Thursday, August 13, 2009

Comics Roundup for 8/12/09

Okay, there was a lot more to get than I had anticipated. Here goes:

Echo #14 - I'm running out of stuff to say about this series, but not in a bad way. I've raved about it, and all I can do is pretty much just repeat what I've stated before. This issue did a nice job of upping the ante a bit while still continuing to focus on the characterizations that keep me coming back every six weeks.

Batman #689 - The bad news is that Judd Winick is leaving the title after this current story. The good news is that he's coming back. This issue does a nice job of continuing to show how Dick Grayson is a different sort of Batman than Bruce Wayne was. For one thing, he's seen smiling while in action. Oh, and it was also nice to get some Mark Bagley artwork.

Trojan War #4 of 5 - This series deals with all of the stories regarding the Trojan War that aren't covered by Homer's two epics. I was familiar with many of these stories, including the madness of Ajax and the coming of Philoctetes. The story where Odysseus sneaks over the wall of Troy and is recognized by Helen is a new one for me though. I guess that next issue will deal with the sack of Troy, as this one ends with the Trojan Horse coming in through the gates of the city. I wonder if an adaptation of The Aeneid is in the works?

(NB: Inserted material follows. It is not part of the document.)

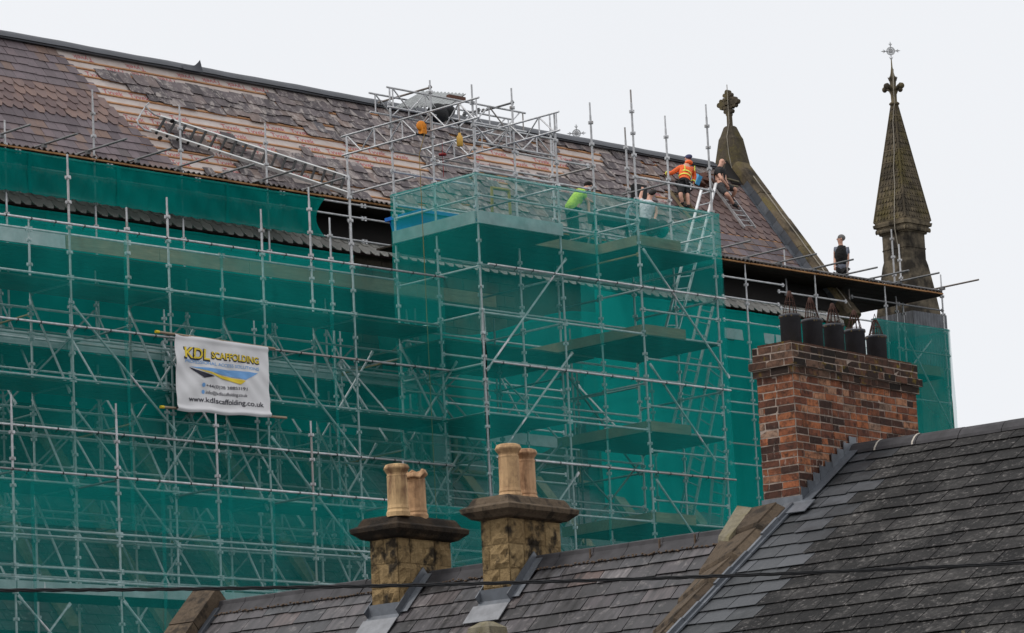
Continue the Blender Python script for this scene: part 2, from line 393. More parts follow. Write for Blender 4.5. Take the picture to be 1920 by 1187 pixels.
# far slope, walls, clerestory windows
mb = MB(); mb.prism([V(XL, YR+.1, ZR), V(XL, YR+5.2, ZR-6.9), V(XL, YR+5.0, ZR-7.05), V(XL, YR, ZR-.14)], (XG-XL, 0, 0)); mb.build('far_roof', M_slate, church)
YW = YR-SE*CP+0.35; ZE = ZR-SE*SP
def blockwall(mb, o, ux, L, H, nrm, bh=0.33, bw=0.62, depth=0.04, jit=0.012):
    z = 0.0; ux = np.asarray(ux); nrm = np.asarray(nrm)
    while z < H-0.05:
        h = min(bh*rnd.uniform(.8, 1.15), H-z); x = -rnd.random()*bw
        while x < L:
            wd = bw*rnd.uniform(.65, 1.35); a, b = max(x, 0), min(x+wd, L)
            if b-a > 0.04: mb.ob(np.asarray(o)+ux*(a+.006)+V(0, 0, z+.006), ux*(b-a-.012), V(0, 0, h-.012), nrm*(depth+rnd.uniform(0, jit)))
            x += wd
        z += h
mb = MB(); mb.ob((XL, YW, 0), (XG-XL, 0, 0), (0, 0.6, 0), (0, 0, ZE+0.1)); blockwall(mb, (44, YW, 13), V(1, 0, 0), 20, ZE-13, V(0, -1, 0))
mb.build('nave_wall', M_wall, church)
for k in range(6):
    wx = 45.9+k*5.0; q = MB(); f = MB()
    for j in (0, 1.15):
        pts = [(0, 14.2), (0.8, 14.2), (0.8, 16.4), (0.62, 16.95), (0.4, 17.25), (0.18, 16.95), (0, 16.4)]
        q.prism([V(wx+j+x, YW-0.06, z) for x, z in pts], (0, .05, 0))
        for i in range(len(pts)):
            (x0, z0), (x1, z1) = pts[i], pts[(i+1) % len(pts)]
            f.tube(V(wx+j+x0, YW-.08, z0), V(wx+j+x1, YW-.08, z1), 0.07, 6)
    wn = f.build('window', M_cope, church); q.build('pane', M_glass, wn)
# aisle: lean-to roof with stone strips, outer wall
AY0, AZ0, AY1, AZ1 = 58.7, 9.45, YW, 14.1
ad = unit(V(0, AY1-AY0, AZ1-AZ0)); an = V(0, -ad[2], ad[1]); AL = math.hypot(AY1-AY0, AZ1-AZ0)
AP = lambda X, t, h=0: V(X, AY0, AZ0)+ad*t+an*h
mb = MB()
mb.ob(AP(XL, 0, -.1), V(XG-XL, 0, 0), ad*AL, an*.1)
for k in range(int(AL/0.3)):
    X = 40+(k % 2)*.2
    while X < 62:
        mb.ob(AP(X, k*.3-.05, .02), V(.385, 0, 0), ad*.36+an*(-.014), an*.012); X += .4
mb.build('aisle_roof', M_terr, church)
for k in range(12):
    X = 44.3+2.5*k; mb = MB()
    for i in range(7): mb.ob(AP(X, .05+i*.9, .02), V(.34, 0, 0), ad*.88, an*rnd.uniform(.1, .13))
    mb.build('roof_strip', M_palestone, church)
mb = MB(); mb.ob((XL, AY0+.1, 0), (XG-XL, 0, 0), (0, .5, 0), (0, 0, AZ0)); blockwall(mb, (42, AY0+.1, 6), V(1, 0, 0), 22, AZ0-6, V(0, -1, 0)); mb.build('aisle_wall', M_wall, church)
# gable end: wall, coping, lead, saddle stone, finial cross
mb = MB(); mb.prism([V(XG, YW-.1, 0), V(XG, YW-.1, ZE), V(XG, YR, ZR+.1), V(XG, 2*YR-YW+.1, ZE), V(XG, 2*YR-YW+.1, 0)], (0.36, 0, 0)); mb.build('gable_wall', M_stone, church)
mb = MB(); s = 0.0; i = 0
while s < 5.9:
    L = (1.25, 1.0, 1.15, 0.9)[i % 4]; L = min(L, 6.0-s); j = rnd.uniform(-.012, .012)
    P0, P1 = RP(XG-.02, s, -.25), RP(XG-.02, s+L-.012, -.25)
    pr = [(-.15, 0), (-.15, .50+j), (-.09, .57+j), (.36, .57+j), (.42, .50+j), (.42, 0)]
    mb.loft([[P+V(x, 0, 0)+RNX*h for x, h in pr] for P in (P0, P1)]); s += L; i += 1
mb.loft([[V(XG+x, 2*YR-P[1], P[2])+V(0, SP, CP)*h for x, h in pr] for P in (RP(0, .45, -.25), RP(0, 6, -.25))])
gc = mb.build('gable_coping', M_cope, church)
mb = MB()
for k in range(12):
    s = 0.7+k*0.4
    mb.ob(RP(XG-.31, s, .035+.004*(k % 2)), V(.2, 0, 0), RP(0, .39, 0)-RP(0, 0, 0), RNX*.012)
    mb.ob(RP(XG-.175, s, .03), V(.02, 0, 0), RP(0, .39, 0)-RP(0, 0, 0), RNX*(.2+.012*(k % 2)))
mb.build('lead_flashing', M_lead, church)
SX = XG+.2; ay = YR+.22; zt = hp(1363, 236, V(0, 1, 0), ay)[2]; mb = MB()
mb.loft([[V(SX+x*a, ay+y*b, z) for x, y in ((-1, -.7), (-.7, -1.0), (.7, -1), (1, -.7), (1, .7), (.7, 1), (-.7, 1), (-1, .7))] for a, b, z in
         ((.37, .52, zt-1.5), (.34, .38, zt-.9), (.28, .28, zt-.38), (.24, .24, zt-.3), (.15, .15, zt-.04), (.11, .11, zt))])
sd = mb.build('saddle_stone', M_spire, church)
zb = zt-.03; zc = zb+.68; mb = MB(); cx = SX
mb.tube((cx, ay, zb-.05), (cx, ay, zc-.2), .085, 8, .075)
def cpt(u, v): return V(cx, ay+u, zc+v)
for k in range(4):
    a = k*math.pi/2; d = np.array([math.cos(a), math.sin(a)]); e = np.array([-d[1], d[0]])
    mb.prism([V(cx-.075, 0, 0)+V(0, ay, zc)+V(0, *(d*p+e*q)) for p, q in ((.0, -.085), (.17, -.065), (.25, -.065), (.25, .065), (.17, .065), (0, .085))], (.15, 0, 0))
    for p, q, r in ((.31, 0, .072), (.23, .09, .06), (.23, -.09, .06), (.12, .12, .047)):
        c = V(cx-.07, 0, 0)+V(0, ay, zc)+V(0, *(d*p+e*q))
        mb.tube(c, c+V(.14, 0, 0), r, 10)
for f in (-1, 1):
    mb.tube((cx+f*.07, ay, zc), (cx+f*.10, ay, zc), .06, 10)
mb.build('finial_cross', M_spire, sd)
mb = MB(); cl = [V(cx-.12, ay-.08, zc+.5), V(cx-.12, ay-.08, zb+.1), V(cx-.29, ay-.12, zt-.35), V(cx-.35, ay-.2, zt-.85), V(cx-.37, ay-.3, zt-1.3)]
mb.path(cl, .012, 5); mb.build('lightning_cable', M_conductor, gc)
mb = MB(); mb.path([RP(XG+.06, s, .345+.008*math.sin(s*5)) for s in np.linspace(.6, 5.8, 14)], .018, 5); mb.build('lightning_cable', M_conductor, gc)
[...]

Hellboy: The Wild Hunt #5 of 8 - This one has been delayed for quite a bit, and now I don't remember what happened (for the most part, but I remember a really cool moment in the first issue). I think I'll wait until the whole series is in and then read it all in one sitting. I just flipped through it though, and even though Michael Mignola isn't doing the art, Duncan Fegredo is a pretty damn good substitute.

Amazing Spider-Man #602 - I realize that a lot of fans are still upset over the whole undoing of the marriage, but I'm still on board. Not only that, but I think that Mary Jane has once again become interesting now that she's no longer his wife. (To be fair, there were some good stories about her when they were married, but I like the happy-go-lucky version of the character better - probably because that's the one I first met in an old issue of Marvel Tales, which reprinted an even older Lee/Romita Spider-Man story.)

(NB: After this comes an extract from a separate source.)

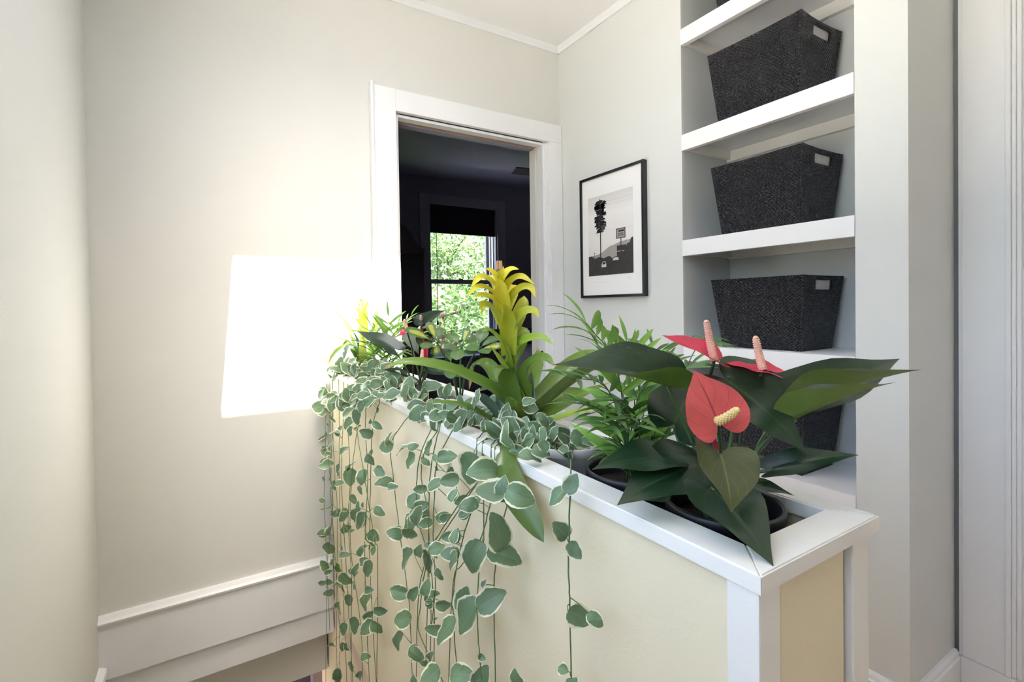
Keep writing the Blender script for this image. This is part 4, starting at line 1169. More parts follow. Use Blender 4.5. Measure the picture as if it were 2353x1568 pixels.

Blackest Night #2 of 8 - Consider the stakes officially raised. A lot happens this issue, and it seems like the Black Lanterns are pretty damn indestrutable. Also, there's a really cool moment where Green Lantern crashes down on the bat-signal. At first I worried that eight issues would be too much, and that the story would drag as a result. This issue, however, still feels like the setup to the story, as there's a hell of a lot of stuff going on. Hopefully things will move a little more forward by next issue, because although I still enjoyed this one, I'll want some more progression by then.

Blackest Night: Batman #1 of 3 - I've stated before that I'm pretty skeptical about all of the tie-ins that come about whenever there's an event. And yet again, I find myself picking up another one and being pretty darned satisfied. I realize that they're using Batman to sell this book, but this series picks up an even more interesting aspect of the whole "Blackest Night" - what about Deadman? He's already dead! It feels more like he's the main character in this, which is fine with me so long as it's interesting, but some fans might get annoyed with that.

The Walking Dead: Volume 10 - This is a series that I wait for the collected editions, and I simultaneously love it and hate it. Why do I hate it? Because I get so absorbed in the story that I wind up rushing through the entire book, and then I have to wait several months for the next one to come out. I guess if that's my reason for hating it though, I can live with that. This volume changes the direction for the series yet again, and it features the same blend of horror and character development that keeps me coming back. There's an especially poignant moment with Rick, his son Carl, and Abraham. Oh, and I read yesterday that they're planning a television series adaptation, which is exactly the right way to go for something like this. If you want a movie, watch George Romero's "Dead" films.

Al Williamson's Flash Gordon: A Lifelong Vision of the Fantastic - I actually got this several days ago in the mail, but I wanted to make some mention of it. This is one that I bought primarily for the artwork, as I'm not really that huge of a fan of Flash Gordon. While Al Williamson didn't create the character, he's probably the artist most associated with Flash next to Alex Raymond (who did create him). This reprints every Flash Gordon comic he did in black and white (for the most part), including a tw0-issue Marvel series that I already own (but the version I have is in color). Al Williamson also did the Star Wars comic strip back in the early 80s, along with the adaptations of The Empire Strikes Back and Return of the Jedi. Anyway, it's a really nice volume, and even though the stories are a bit dated and not quite my cup of tea, I've spent a lot of time just gazing at the absolutely gorgeous characters and backgrounds of a world-class comics artist.